**Your task**
Transcribe only the lines of the listing below from the one holding "Write the bpy" through the one holding "cam.clip_start = 0.05; cam.clip_end = 3000", inclusive, without any change.

**Data provided**
⁂

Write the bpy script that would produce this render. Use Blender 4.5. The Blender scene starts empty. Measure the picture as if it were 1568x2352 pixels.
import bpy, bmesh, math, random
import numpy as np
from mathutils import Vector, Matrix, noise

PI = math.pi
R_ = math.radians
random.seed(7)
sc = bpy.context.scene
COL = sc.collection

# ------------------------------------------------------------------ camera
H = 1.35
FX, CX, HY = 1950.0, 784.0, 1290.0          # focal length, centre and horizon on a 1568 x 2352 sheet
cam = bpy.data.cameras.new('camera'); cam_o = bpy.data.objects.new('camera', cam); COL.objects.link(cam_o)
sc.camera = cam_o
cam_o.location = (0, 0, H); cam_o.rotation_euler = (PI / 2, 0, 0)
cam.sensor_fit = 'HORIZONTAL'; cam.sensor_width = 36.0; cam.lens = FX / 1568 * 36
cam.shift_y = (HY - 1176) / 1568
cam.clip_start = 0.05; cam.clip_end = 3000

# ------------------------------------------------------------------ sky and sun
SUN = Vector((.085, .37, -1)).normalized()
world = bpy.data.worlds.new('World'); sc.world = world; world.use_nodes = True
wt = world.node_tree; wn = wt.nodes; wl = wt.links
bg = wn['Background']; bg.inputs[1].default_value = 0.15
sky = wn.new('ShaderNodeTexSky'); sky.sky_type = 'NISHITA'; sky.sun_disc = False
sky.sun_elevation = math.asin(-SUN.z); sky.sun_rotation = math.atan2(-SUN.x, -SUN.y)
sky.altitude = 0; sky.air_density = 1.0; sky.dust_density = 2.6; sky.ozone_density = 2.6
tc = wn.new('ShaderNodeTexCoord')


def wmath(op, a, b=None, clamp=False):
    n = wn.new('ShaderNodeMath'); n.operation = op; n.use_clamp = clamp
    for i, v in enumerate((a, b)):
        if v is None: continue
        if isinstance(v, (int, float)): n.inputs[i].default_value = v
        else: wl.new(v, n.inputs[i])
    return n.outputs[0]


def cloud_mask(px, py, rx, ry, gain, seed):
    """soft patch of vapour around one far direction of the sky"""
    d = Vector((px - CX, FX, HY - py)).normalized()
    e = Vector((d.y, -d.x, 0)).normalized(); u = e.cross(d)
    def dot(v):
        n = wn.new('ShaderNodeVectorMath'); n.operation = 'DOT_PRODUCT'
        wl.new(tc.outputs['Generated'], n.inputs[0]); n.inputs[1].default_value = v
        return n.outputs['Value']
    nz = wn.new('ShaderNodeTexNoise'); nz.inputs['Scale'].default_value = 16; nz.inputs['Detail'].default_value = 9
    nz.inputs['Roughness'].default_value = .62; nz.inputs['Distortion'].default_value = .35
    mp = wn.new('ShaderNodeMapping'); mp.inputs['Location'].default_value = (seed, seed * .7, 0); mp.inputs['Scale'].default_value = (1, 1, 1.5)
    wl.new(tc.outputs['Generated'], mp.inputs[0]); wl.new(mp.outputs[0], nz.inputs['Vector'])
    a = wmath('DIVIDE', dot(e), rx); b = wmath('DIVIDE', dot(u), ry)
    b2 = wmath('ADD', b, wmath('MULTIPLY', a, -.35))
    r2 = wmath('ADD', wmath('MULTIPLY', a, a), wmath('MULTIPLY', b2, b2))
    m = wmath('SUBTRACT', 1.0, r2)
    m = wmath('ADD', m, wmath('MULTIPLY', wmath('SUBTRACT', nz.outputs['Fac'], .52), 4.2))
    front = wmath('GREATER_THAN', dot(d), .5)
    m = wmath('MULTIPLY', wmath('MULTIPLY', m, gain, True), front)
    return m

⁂

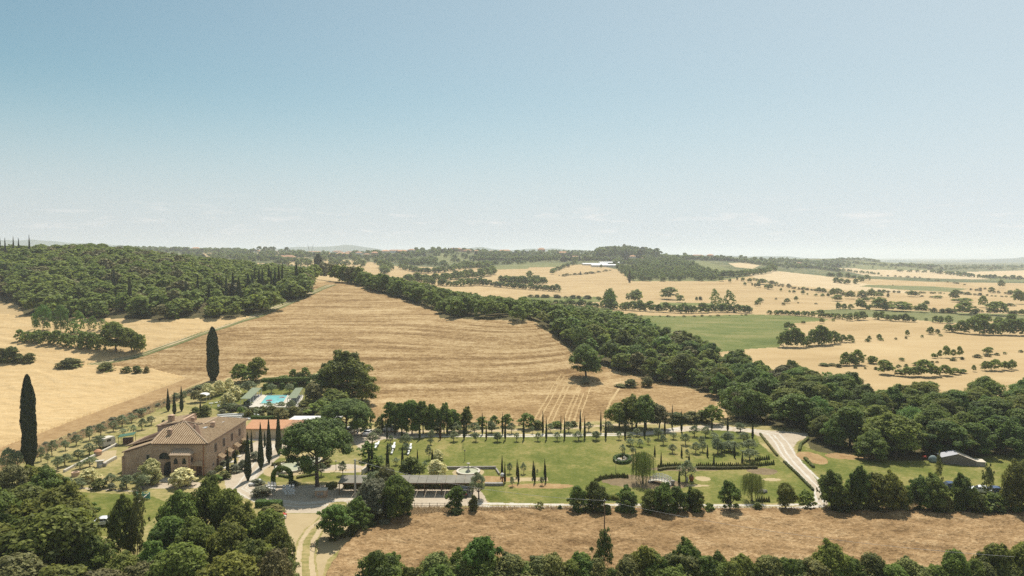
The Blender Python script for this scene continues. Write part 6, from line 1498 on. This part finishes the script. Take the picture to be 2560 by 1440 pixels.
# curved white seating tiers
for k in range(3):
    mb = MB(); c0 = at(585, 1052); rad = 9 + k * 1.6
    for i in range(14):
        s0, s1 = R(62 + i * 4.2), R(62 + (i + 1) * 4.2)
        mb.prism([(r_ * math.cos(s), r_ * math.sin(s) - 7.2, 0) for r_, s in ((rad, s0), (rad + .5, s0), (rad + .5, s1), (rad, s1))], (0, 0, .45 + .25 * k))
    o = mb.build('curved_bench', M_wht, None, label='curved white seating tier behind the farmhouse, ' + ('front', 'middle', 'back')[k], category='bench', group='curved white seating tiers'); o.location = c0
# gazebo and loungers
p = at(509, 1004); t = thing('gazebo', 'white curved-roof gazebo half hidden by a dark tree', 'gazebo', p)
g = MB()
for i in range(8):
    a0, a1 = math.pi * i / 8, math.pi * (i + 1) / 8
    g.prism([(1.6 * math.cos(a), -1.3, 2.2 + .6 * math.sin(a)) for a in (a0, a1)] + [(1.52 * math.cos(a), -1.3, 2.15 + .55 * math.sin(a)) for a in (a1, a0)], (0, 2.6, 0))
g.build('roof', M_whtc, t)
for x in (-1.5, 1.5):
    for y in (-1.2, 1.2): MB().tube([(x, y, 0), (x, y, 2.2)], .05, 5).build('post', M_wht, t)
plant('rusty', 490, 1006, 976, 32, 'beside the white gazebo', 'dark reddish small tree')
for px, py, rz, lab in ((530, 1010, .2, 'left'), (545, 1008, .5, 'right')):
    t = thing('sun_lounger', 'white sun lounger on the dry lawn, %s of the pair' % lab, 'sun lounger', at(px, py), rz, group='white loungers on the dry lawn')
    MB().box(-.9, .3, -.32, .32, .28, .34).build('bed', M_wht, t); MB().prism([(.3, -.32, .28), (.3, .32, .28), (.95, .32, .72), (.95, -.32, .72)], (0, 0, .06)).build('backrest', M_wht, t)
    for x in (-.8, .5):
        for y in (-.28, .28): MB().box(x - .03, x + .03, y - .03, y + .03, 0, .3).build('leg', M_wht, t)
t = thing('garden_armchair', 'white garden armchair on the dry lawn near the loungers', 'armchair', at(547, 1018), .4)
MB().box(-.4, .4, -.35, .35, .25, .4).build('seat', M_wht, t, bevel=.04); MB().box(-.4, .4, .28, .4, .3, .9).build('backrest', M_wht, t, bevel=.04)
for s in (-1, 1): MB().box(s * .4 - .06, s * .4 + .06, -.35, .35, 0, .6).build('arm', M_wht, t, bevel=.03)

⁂

**Expected answer**
Write the bpy script that would produce this render. Use Blender 4.5. The Blender scene starts empty. Measure the picture as if it were 1568x2352 pixels.
import bpy, bmesh, math, random
import numpy as np
from mathutils import Vector, Matrix, noise

PI = math.pi
R_ = math.radians
random.seed(7)
sc = bpy.context.scene
COL = sc.collection

# ------------------------------------------------------------------ camera
H = 1.35
FX, CX, HY = 1950.0, 784.0, 1290.0          # focal length, centre and horizon on a 1568 x 2352 sheet
cam = bpy.data.cameras.new('camera'); cam_o = bpy.data.objects.new('camera', cam); COL.objects.link(cam_o)
sc.camera = cam_o
cam_o.location = (0, 0, H); cam_o.rotation_euler = (PI / 2, 0, 0)
cam.sensor_fit = 'HORIZONTAL'; cam.sensor_width = 36.0; cam.lens = FX / 1568 * 36
cam.shift_y = (HY - 1176) / 1568
cam.clip_start = 0.05; cam.clip_end = 3000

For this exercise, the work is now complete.